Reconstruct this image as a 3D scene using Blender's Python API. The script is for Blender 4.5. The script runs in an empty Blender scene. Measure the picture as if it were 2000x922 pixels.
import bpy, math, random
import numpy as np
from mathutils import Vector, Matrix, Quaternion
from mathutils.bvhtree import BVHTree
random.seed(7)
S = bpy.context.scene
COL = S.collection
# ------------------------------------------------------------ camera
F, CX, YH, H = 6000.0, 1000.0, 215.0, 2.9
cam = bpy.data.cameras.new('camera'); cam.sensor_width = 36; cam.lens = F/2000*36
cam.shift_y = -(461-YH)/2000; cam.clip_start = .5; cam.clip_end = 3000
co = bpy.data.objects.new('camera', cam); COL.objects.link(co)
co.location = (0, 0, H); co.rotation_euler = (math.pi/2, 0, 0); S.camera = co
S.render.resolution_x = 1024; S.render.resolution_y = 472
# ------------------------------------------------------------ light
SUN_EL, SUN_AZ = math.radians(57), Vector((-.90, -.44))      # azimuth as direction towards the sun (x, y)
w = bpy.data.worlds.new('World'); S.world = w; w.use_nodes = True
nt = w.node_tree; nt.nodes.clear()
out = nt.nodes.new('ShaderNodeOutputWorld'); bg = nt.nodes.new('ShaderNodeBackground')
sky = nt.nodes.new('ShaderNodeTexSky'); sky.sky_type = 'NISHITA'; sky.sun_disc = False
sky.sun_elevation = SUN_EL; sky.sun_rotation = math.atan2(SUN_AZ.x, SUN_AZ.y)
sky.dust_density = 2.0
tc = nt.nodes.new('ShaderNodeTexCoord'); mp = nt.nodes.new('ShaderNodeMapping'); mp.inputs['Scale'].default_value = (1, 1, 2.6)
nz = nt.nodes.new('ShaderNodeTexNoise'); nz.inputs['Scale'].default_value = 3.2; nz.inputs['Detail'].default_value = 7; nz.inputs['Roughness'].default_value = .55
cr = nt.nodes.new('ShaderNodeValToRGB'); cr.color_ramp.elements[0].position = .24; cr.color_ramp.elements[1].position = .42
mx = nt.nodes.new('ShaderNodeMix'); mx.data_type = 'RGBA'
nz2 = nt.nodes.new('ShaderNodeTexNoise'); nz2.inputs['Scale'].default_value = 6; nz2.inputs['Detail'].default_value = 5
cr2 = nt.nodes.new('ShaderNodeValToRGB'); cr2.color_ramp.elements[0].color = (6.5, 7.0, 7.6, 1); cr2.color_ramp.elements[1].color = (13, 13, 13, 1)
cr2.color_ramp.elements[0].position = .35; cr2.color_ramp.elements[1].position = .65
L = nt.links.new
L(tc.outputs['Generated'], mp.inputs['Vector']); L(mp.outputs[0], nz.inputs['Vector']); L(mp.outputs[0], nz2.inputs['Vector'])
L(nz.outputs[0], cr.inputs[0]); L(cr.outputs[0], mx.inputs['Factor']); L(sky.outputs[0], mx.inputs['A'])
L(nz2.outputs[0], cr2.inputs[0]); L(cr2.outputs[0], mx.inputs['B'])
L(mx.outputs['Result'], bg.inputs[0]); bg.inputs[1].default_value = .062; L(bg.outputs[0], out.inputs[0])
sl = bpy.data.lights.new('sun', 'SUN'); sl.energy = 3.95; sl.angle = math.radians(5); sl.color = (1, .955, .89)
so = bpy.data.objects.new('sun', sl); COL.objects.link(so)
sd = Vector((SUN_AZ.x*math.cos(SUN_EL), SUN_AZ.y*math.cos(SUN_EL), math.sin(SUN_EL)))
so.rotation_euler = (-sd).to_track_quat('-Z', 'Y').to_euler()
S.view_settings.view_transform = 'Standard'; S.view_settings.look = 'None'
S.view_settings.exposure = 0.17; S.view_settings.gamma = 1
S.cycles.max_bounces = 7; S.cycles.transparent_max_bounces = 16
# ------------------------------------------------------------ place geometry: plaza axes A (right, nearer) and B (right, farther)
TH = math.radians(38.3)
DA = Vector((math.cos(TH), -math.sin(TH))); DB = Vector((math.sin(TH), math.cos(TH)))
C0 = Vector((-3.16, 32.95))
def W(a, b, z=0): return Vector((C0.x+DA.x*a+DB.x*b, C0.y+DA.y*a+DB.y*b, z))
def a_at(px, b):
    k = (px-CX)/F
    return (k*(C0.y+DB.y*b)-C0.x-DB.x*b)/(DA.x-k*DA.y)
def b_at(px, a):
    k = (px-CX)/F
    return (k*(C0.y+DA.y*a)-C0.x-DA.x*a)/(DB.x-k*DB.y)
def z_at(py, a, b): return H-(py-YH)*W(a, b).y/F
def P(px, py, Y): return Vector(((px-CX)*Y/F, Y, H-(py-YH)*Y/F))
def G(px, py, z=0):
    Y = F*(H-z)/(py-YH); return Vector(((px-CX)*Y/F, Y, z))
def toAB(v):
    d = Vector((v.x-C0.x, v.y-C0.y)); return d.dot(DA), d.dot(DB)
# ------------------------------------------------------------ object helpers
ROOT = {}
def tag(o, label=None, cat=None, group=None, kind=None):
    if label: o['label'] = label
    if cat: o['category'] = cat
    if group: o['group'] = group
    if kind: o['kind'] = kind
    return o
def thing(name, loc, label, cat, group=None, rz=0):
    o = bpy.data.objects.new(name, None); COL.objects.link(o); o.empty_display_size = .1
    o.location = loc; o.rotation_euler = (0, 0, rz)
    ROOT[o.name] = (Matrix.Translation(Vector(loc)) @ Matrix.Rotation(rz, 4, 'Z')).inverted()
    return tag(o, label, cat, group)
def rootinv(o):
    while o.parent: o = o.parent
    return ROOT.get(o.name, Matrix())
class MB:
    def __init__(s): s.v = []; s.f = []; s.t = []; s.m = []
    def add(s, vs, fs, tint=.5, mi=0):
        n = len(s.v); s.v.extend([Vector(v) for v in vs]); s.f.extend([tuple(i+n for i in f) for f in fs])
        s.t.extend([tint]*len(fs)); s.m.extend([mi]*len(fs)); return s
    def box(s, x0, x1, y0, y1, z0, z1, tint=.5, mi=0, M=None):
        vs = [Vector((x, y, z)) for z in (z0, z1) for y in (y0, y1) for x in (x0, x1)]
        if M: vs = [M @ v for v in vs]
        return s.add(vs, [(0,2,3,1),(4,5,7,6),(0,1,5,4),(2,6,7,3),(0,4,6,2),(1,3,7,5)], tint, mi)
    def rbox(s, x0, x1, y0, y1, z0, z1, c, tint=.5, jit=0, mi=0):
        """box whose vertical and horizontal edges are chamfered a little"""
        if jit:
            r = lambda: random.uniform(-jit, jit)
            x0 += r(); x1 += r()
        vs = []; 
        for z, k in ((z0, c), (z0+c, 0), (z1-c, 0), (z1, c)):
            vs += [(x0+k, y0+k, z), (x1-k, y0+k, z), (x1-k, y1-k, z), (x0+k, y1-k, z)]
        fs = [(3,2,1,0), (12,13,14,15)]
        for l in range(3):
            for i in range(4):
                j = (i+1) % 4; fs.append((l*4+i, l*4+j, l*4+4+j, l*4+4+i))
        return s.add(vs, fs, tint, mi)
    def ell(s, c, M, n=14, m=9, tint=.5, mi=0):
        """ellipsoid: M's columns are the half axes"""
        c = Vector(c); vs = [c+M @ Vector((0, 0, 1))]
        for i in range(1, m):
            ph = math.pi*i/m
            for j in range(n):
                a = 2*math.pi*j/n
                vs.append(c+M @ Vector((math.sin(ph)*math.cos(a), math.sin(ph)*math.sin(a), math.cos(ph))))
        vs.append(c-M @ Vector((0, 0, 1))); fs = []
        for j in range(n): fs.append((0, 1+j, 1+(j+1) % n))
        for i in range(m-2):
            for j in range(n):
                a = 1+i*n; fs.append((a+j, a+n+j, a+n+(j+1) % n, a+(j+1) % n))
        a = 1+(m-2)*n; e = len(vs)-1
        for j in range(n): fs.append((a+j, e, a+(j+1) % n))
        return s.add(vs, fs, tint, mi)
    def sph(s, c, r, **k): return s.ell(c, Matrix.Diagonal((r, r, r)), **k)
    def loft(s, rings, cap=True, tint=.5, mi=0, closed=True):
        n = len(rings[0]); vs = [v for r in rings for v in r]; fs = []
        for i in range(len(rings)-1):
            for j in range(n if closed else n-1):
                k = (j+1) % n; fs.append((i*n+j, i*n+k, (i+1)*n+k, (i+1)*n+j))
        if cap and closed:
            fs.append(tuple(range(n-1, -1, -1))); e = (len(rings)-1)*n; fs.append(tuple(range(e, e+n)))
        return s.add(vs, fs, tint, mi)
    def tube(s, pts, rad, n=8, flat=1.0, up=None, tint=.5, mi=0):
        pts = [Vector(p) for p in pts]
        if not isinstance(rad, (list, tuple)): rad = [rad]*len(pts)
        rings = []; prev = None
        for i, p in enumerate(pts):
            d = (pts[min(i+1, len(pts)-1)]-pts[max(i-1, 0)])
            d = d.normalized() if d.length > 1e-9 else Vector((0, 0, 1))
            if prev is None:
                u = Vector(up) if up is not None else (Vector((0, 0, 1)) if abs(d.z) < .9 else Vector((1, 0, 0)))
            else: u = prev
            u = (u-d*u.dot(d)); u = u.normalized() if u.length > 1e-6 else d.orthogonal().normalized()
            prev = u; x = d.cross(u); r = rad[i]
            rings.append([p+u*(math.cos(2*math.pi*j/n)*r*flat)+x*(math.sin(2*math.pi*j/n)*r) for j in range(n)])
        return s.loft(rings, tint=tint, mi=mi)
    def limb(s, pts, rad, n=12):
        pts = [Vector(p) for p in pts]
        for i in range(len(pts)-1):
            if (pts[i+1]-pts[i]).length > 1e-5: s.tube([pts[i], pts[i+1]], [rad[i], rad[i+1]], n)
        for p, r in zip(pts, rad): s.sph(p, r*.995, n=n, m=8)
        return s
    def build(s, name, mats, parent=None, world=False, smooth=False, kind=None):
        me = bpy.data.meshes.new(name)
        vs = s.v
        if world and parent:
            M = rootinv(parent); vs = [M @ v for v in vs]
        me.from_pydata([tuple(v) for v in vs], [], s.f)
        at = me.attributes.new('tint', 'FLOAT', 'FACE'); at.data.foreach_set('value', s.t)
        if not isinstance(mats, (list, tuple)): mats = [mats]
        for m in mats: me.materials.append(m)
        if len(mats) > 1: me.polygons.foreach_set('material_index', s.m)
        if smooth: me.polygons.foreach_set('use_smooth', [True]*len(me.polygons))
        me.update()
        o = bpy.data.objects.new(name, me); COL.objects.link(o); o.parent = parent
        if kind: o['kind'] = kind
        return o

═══

Required work:
Go through the material above and count the lines that contain "scene"; give that number alone.

Written response:
2